5445 S. Drexel Ave.
Chicago, IL 60615
Hours
Park Hours
Description
Located in the Hyde Park neighborhood, Bessie Coleman Park totals 0.55 acres and is a recreational destination enjoyed by park patrons and their families.This park contains a playground with swings, slides, climbing equipment, and a water spray feature for those hot summer days.
History
The Chicago Park District acquired this property from the City of Chicago in 1979. The Chicago Park District improved the Drexel Avenue park site with playground equipment, a sand box, a spray pool, and curving planted areas. On the east side of the park, a slide was inventively built into the side of a hill. In 1990, the Park District thoroughly rehabilitated the property, removing the playground equipment and slide, and installing new soft surface playground areas.

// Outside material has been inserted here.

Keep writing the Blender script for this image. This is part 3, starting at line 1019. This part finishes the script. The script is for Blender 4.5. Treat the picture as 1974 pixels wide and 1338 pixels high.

Officially named Willow Park in 1973, the property was renamed as part of a Chicago Park District effort to honor the contributions of significant Chicago women in 2005. Bessie Coleman (1896- 1926) was the nation’s first female African American pilot. She worked as a manicurist in a barbershop across the street from Comiskey Park and later ran a chili parlor at 35th and Indiana Ave. After learning from her brother John, who was a veteran, that there were women pilots in Europe, she decided to become a pilot. She went to flight school in France and became the first African American to hold an international pilot license. Bessie Coleman performed various flight stunts in exhibitions in the US and abroad, and campaigned against the segregation of audiences to these exhibitions. Although she was a celebrity throughout the nation, and frequently lectured to black audiences, she never achieved her dream of opening her own flight school. There is a group of African American women pilots known as the Bessie Coleman Aviators Club. A portion of O’Hare and a Chicago Public Library are named after Coleman. In 1995, the US Post Office issued a stamp in her honor. Coleman lived at 41st and South Park Ave. (now Martin Luther King Drive) approximately 2 ½ miles from the park site.